L’auteur invite les franchiseurs à se montrer prudents et à ne pas excéder leurs obligations légales quant à la transmission de comptes d’exploitation prévisionnels à leurs futurs franchisés.
Il existe, en matière de franchise, une croyance relativement répandue selon laquelle le franchiseur doit, en application de son obligation d’information précontractuelle, remettre au candidat franchisé un compte d’exploitation prévisionnel lui permettant d’entrevoir le chiffre d’affaires qu’il sera à même de réaliser s’il décide de rejoindre le réseau.
De fait, on retrouve ce type de document dans les DIP d’un nombre non négligeable d’entreprises du commerce organisé.
Pour autant, cette pratique particulièrement tenace procède d’une mauvaise connaissance de la législation.
On rappellera en effet que la loi Doubin et son décret d’application n’ont jamais fait mention d’une obligation à la charge de la tête de réseau d’avoir à transmettre à ses candidats de prévisionnel chiffré.
Cette absence d’obligation, maintes fois confirmée par les Tribunaux (par exemple : Cour d’Appel de Versailles 15 février 2001), découle fort logiquement du fait que le contrat de franchise est conclu entre deux personnes indépendantes, autonomes et assumant l’une et l’autre les risques de leur entreprise.

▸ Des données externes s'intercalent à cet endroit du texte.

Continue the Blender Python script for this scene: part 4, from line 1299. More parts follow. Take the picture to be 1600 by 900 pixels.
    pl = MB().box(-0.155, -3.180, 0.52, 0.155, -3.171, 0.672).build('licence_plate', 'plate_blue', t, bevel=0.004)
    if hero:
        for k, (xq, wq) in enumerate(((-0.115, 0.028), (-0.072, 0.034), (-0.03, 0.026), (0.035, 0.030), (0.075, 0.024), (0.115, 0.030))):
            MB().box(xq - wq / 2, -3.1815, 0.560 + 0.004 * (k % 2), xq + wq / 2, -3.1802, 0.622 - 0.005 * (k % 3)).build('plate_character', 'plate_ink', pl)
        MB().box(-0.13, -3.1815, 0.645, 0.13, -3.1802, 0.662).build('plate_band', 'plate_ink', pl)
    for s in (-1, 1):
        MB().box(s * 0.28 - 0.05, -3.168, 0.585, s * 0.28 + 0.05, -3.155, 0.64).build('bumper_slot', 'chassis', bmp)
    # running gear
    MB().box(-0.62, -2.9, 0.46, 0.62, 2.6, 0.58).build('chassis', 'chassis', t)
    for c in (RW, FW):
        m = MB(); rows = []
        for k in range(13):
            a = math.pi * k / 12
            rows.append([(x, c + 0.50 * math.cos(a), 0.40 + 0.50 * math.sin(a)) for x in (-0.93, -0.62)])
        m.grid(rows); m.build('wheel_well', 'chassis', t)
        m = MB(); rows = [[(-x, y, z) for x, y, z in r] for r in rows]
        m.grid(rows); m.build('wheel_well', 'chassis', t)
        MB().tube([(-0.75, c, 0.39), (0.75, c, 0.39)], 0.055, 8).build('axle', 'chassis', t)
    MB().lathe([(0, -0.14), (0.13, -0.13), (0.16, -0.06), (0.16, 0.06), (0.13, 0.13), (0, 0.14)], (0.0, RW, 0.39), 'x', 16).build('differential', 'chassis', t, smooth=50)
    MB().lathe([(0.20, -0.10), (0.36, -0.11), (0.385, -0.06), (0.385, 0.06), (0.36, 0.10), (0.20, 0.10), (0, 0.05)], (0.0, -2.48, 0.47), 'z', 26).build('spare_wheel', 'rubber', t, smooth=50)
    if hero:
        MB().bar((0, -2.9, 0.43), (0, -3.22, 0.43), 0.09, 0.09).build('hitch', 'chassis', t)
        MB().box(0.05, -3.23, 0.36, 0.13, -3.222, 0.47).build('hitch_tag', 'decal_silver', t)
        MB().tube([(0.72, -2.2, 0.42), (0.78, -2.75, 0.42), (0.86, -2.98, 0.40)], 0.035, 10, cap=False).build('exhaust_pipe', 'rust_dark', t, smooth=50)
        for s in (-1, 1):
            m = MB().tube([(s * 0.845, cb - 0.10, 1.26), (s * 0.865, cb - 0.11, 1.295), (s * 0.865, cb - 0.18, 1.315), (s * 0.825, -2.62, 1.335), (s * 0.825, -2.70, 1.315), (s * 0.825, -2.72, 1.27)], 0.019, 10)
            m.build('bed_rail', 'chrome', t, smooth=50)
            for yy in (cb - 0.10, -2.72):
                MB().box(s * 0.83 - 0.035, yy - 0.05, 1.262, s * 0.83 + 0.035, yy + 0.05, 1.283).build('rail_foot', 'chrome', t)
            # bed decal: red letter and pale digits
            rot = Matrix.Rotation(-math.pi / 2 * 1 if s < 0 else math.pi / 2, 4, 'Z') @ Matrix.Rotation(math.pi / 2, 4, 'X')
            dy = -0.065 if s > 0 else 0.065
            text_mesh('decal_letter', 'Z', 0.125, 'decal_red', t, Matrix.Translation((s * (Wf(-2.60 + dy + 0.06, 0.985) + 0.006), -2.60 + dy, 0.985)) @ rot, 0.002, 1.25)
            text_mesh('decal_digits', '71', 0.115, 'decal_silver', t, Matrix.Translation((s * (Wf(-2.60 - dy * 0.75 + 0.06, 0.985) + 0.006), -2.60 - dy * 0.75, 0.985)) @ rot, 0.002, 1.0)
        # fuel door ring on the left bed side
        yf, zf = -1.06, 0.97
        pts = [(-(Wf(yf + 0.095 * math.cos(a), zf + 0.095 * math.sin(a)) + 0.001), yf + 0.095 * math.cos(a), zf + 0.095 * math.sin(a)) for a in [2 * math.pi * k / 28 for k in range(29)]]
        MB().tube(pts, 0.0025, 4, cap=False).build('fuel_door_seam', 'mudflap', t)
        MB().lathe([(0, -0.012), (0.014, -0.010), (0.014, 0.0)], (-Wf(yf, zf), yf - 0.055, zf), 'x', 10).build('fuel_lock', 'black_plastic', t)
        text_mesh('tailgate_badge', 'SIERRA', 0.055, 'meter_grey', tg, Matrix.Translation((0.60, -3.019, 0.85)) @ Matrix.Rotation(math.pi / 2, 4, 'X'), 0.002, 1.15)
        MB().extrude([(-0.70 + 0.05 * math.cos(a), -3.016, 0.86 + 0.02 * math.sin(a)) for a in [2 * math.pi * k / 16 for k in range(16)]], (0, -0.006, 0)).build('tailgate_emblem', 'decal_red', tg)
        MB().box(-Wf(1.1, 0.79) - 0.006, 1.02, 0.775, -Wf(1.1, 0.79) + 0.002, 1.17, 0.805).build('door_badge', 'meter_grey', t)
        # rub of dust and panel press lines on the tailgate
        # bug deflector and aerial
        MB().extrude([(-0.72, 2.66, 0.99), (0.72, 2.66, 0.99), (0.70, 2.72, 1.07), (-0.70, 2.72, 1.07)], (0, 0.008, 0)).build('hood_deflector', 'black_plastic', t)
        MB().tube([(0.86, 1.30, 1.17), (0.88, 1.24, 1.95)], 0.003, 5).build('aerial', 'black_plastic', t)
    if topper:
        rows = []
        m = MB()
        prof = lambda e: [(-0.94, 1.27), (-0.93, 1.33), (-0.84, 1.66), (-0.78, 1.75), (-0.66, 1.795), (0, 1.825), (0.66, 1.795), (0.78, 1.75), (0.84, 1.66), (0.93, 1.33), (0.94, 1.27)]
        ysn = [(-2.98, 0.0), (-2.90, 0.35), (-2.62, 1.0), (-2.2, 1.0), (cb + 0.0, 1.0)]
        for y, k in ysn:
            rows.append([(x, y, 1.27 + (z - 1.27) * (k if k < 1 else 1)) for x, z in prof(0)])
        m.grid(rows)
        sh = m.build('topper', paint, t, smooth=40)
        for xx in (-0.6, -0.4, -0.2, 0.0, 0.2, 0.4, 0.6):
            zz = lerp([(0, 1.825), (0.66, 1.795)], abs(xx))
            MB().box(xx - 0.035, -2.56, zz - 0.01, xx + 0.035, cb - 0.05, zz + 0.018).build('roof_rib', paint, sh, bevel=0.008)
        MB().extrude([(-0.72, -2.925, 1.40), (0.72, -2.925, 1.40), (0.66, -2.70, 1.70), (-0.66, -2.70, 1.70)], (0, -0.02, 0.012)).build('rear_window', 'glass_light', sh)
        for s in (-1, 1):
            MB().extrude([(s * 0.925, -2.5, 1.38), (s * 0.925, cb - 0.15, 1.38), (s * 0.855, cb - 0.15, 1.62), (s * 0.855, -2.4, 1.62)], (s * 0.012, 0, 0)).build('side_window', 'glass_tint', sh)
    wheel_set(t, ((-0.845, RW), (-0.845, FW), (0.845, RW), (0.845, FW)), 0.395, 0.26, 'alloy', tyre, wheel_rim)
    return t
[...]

A ce titre, le franchiseur ne peut et ne doit s’engager sur des chiffres dont il n’a pas la maîtrise puisqu’ils dépendent en grande partie de l’implication et des qualités professionnels du franchisé ainsi que de facteurs économiques extérieurs.
Cependant, lorsque le franchiseur va délibérément au delà de ses obligations en communiquant à son candidat un compte d’exploitation prévisionnel, il s’expose à voir sa responsabilité engagée en cas d’inexactitude substantielle.
En effet, les juges n’hésitent pas à condamner les têtes de réseaux et à prononcer la résolution de contrats pour dol dans des occurrences ou la décision du franchisé a été manifestement obtenue au moyen de prévisionnels grossièrement erronés (Cour de cassation, Chambre commerciale, 6 mai 2003).
On citera un arrêt particulièrement instructif de la Cour d’appel de Montpellier qui prononce la résolution d’un contrat de franchise au motif que le franchisé a été trompé par la remise de documents prévisionnels faisant ressortir « des perspectives de gains chimériques » (Cour d’appel de Montpellier, 27 novembre 2007).
En réalité, la remise de comptes d’exploitation prévisionnels ne rend service ni au franchiseur ni au franchisé.
Le premier prend des risques importants en spéculant sur la réussite d’un partenaire qui demeure maître de son entreprise.
Le second en prend tout autant en ne procédant pas, de lui-même, à une analyse approfondie du potentiel de sa future activité.
Les franchiseurs doivent par conséquent s’abstenir de mettre en œuvre cette pratique qui excède leurs obligations légales.
Reste que, pour permettre au candidat franchisé de se livrer avec l’aide de son expert-comptable à une analyse pointue et pertinente, le franchiseur pourra néanmoins lui remettre des données chiffrées à caractère indicatif.
En pratique, il s’agira des chiffres réalisés par des unités implantées dans des zones de chalandise comparables à celle proposée au candidat ou de la moyenne du chiffre d’affaires réalisé par l’ensemble des unités du réseau.
Mais, dans tous les cas, le franchiseur devra entourer la communication de ces informations de toutes les réserves nécessaires en sorte d’éviter les incompréhensions.